• _Direction_
Pull out from the material below all lines with "pixels".

• _Records for processing_
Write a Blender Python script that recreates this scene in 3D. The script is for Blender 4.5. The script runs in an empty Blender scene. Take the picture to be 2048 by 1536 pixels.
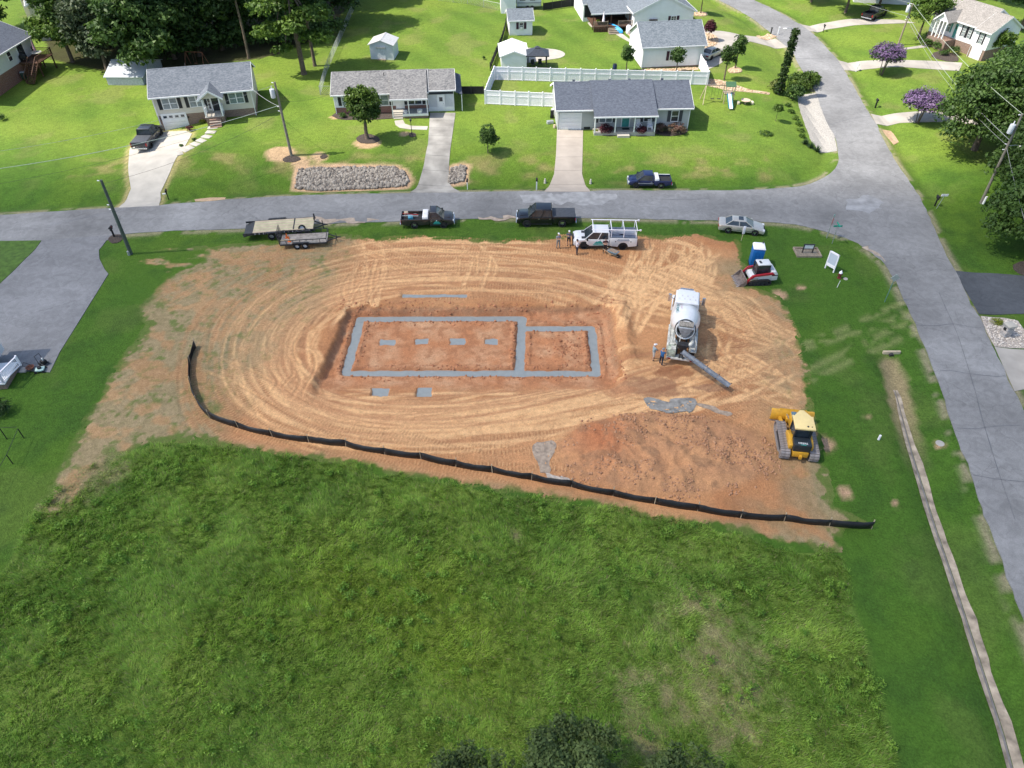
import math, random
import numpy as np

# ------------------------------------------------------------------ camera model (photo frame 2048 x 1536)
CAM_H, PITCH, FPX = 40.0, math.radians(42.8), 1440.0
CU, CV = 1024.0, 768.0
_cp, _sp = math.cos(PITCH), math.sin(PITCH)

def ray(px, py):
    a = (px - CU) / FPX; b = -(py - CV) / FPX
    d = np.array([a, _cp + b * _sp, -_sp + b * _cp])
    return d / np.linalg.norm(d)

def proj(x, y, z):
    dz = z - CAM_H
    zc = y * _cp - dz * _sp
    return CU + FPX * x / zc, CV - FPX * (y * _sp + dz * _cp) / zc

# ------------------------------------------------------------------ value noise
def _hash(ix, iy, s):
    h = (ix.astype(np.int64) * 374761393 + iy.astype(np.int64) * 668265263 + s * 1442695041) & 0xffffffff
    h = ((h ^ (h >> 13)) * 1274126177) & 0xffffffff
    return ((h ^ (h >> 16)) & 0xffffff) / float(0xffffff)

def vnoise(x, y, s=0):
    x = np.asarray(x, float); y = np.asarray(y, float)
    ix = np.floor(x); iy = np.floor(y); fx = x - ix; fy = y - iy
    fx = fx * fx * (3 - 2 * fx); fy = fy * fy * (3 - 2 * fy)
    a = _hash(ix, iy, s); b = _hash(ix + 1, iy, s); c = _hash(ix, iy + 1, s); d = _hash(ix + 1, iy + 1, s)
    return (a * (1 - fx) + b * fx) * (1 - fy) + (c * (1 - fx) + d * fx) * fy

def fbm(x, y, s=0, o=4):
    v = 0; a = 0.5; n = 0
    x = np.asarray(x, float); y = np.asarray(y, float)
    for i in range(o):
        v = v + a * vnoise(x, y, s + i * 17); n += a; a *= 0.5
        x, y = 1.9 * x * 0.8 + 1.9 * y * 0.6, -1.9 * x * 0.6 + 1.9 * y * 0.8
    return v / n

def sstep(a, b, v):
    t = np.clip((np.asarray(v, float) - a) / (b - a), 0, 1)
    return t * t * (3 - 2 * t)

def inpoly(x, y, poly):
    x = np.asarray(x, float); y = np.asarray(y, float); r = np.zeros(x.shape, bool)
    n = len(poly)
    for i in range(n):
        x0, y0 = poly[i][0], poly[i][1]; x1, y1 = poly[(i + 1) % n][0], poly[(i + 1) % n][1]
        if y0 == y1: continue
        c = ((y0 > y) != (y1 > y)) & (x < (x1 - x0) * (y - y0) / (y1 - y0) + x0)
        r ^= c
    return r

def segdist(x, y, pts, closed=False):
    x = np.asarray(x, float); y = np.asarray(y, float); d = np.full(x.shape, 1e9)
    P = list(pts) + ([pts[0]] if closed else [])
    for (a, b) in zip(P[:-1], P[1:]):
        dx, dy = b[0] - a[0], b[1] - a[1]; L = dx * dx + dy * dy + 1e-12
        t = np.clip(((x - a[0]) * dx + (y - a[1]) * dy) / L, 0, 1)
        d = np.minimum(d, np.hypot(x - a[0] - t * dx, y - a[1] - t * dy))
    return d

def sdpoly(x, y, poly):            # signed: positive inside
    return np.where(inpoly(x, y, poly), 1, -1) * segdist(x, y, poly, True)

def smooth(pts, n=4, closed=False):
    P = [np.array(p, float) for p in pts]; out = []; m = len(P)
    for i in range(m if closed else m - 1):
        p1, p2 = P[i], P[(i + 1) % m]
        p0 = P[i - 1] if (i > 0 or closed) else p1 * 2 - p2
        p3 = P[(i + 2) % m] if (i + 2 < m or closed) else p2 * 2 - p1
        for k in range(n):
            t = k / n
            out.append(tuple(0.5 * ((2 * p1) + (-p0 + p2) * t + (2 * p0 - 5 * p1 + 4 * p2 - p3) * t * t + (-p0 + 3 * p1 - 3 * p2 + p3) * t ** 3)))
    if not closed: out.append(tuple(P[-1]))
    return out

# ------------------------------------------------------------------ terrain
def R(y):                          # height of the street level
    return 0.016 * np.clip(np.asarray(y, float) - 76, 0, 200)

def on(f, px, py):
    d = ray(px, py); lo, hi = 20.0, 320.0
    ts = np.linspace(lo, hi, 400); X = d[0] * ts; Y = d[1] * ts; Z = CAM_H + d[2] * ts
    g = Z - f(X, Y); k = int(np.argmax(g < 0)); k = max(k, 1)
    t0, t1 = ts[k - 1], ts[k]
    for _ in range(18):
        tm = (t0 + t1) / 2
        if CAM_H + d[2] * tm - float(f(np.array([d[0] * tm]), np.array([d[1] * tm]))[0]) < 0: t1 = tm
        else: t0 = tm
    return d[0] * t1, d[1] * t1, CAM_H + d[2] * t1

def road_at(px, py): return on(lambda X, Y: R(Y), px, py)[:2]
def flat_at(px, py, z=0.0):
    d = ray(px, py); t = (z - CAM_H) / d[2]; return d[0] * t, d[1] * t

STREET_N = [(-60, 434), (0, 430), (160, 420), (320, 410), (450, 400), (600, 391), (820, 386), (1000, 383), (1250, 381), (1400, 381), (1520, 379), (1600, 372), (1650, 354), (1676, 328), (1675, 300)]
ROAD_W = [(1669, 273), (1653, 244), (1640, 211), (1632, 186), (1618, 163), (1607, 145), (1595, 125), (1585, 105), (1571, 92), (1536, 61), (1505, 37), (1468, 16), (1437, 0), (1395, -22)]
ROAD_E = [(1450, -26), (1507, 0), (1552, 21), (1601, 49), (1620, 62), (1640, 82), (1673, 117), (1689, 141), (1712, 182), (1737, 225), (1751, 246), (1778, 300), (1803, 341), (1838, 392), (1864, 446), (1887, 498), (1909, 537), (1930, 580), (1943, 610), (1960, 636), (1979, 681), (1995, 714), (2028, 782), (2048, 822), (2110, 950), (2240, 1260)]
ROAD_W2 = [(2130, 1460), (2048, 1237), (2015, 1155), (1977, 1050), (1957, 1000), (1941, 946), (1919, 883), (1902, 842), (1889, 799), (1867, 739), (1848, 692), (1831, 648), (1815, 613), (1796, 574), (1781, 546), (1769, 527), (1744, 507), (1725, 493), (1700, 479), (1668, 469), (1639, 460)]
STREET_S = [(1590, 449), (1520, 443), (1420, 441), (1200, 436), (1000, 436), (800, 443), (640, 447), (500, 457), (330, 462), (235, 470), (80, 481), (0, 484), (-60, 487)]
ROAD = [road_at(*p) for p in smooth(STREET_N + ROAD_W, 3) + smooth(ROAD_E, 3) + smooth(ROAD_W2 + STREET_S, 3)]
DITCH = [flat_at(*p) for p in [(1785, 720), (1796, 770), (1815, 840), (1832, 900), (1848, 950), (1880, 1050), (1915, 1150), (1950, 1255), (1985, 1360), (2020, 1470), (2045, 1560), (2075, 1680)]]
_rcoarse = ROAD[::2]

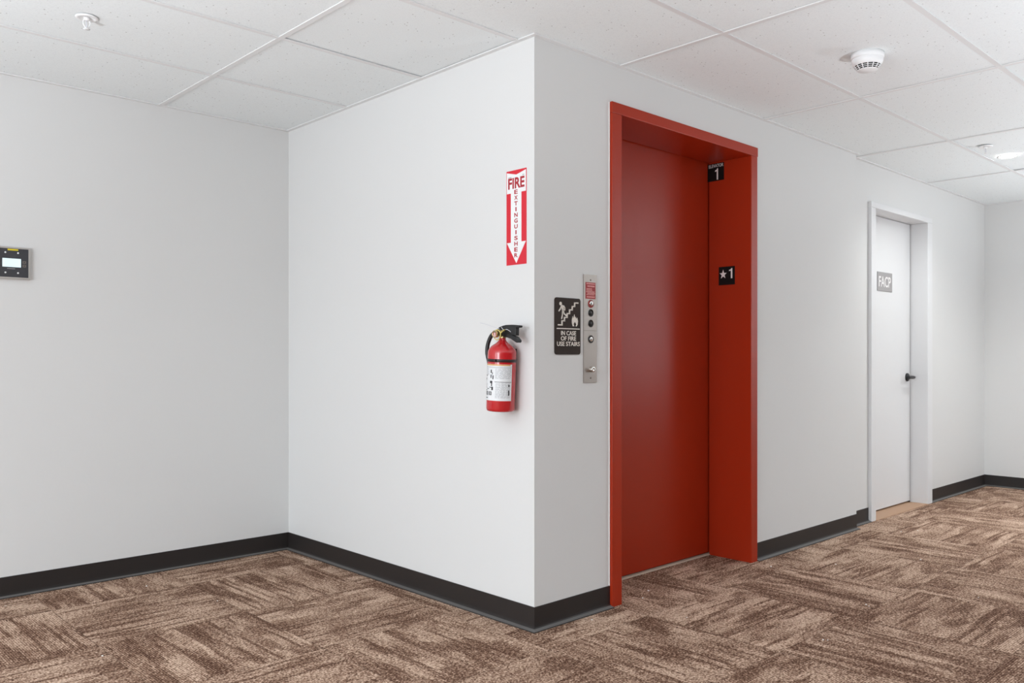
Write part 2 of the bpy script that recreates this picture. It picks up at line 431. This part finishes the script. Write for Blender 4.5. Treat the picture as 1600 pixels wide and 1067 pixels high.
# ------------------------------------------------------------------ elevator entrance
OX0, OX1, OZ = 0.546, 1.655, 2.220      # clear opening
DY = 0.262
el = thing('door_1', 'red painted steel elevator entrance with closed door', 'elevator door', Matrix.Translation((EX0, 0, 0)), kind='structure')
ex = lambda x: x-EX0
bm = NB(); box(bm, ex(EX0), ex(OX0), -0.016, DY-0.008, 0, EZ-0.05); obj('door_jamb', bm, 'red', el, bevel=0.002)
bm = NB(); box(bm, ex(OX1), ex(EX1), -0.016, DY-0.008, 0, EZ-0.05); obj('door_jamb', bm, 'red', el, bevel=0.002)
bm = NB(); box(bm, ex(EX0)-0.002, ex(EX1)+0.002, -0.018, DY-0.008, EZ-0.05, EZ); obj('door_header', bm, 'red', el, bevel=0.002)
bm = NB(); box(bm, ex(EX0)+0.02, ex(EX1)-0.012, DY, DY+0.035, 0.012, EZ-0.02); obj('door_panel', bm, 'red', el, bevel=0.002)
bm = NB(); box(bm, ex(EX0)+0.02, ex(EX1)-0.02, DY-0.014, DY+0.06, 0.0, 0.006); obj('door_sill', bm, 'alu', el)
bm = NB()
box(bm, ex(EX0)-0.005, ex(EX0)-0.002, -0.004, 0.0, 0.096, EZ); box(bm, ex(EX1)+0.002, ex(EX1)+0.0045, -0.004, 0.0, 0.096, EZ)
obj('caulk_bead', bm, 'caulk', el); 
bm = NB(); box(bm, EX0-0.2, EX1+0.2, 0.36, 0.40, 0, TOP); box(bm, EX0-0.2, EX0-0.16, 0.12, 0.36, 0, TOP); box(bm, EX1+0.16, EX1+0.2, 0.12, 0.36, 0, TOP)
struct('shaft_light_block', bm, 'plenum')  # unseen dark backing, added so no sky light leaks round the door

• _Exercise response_
Write a Blender Python script that recreates this scene in 3D. The script is for Blender 4.5. The script runs in an empty Blender scene. Take the picture to be 2048 by 1536 pixels.
Write part 2 of the bpy script that recreates this picture. It picks up at line 431. This part finishes the script. Write for Blender 4.5. Treat the picture as 1600 pixels wide and 1067 pixels high.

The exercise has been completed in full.